I am old enough to remember when a lot of cosmologists were still questioning the "Ultimate End" of the Universe. And at one time, it was generally divided into two camps.

One was that the "Big Bang" would eventually slow down, then gravity would start to become the dominant force. Eventually reaching a point where all matter recondensed into a single point, a "new singularity" where the Big Bang would happen again (sometimes call "Critical Density" or the "Big Crunch"). However, that has pretty much been dismissed now, other than those wanting to deny that the expansion is still ongoing and accelerating. Mostly from what I see by trying to attach what I call "Magical Properties" to "Dark Something".

The reality is, there is nothing that seems to contradict the eventual fate is heat death, in about 10 to the power of 100 years. And in the end, as in all things entropy wins. Eventually all the stars will consume all the hydrogen, what will be left is burned cinders and black holes slowly evaporating away. Leaving only cold dead matter moving away forever in a lightless void.
 
Serious, that only refers to probabilities.

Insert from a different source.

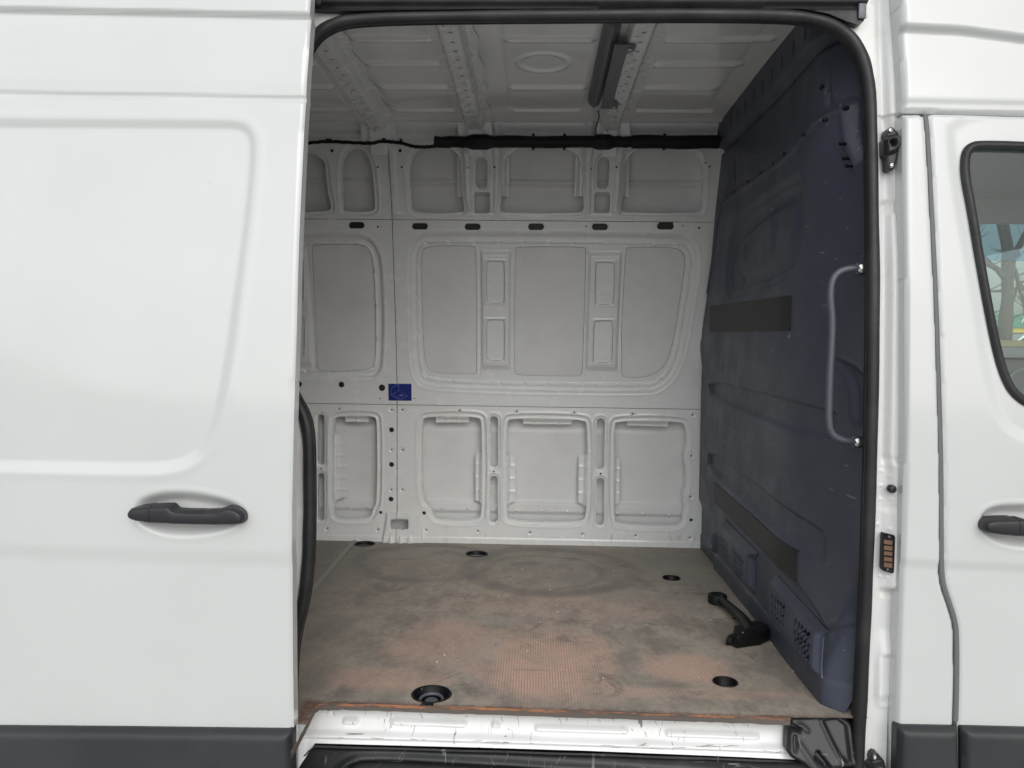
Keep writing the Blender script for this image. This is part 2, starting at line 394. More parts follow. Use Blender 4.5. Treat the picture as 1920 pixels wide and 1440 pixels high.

There seems to be a relationship between the mystifying state of quantum superposition, and the generation of random numbers.

The random outcome happens when the multiple states collap5se to one.

It "behaves like" a saddle point dynamically, you can get there along one axis but the instant there is even the tiniest change along the other, the superposition collapses.

Measuring a superposition is like a hand trying to catch its own thumb. Any such attempt imparts or absorbs energy, thereby derailing the combined state.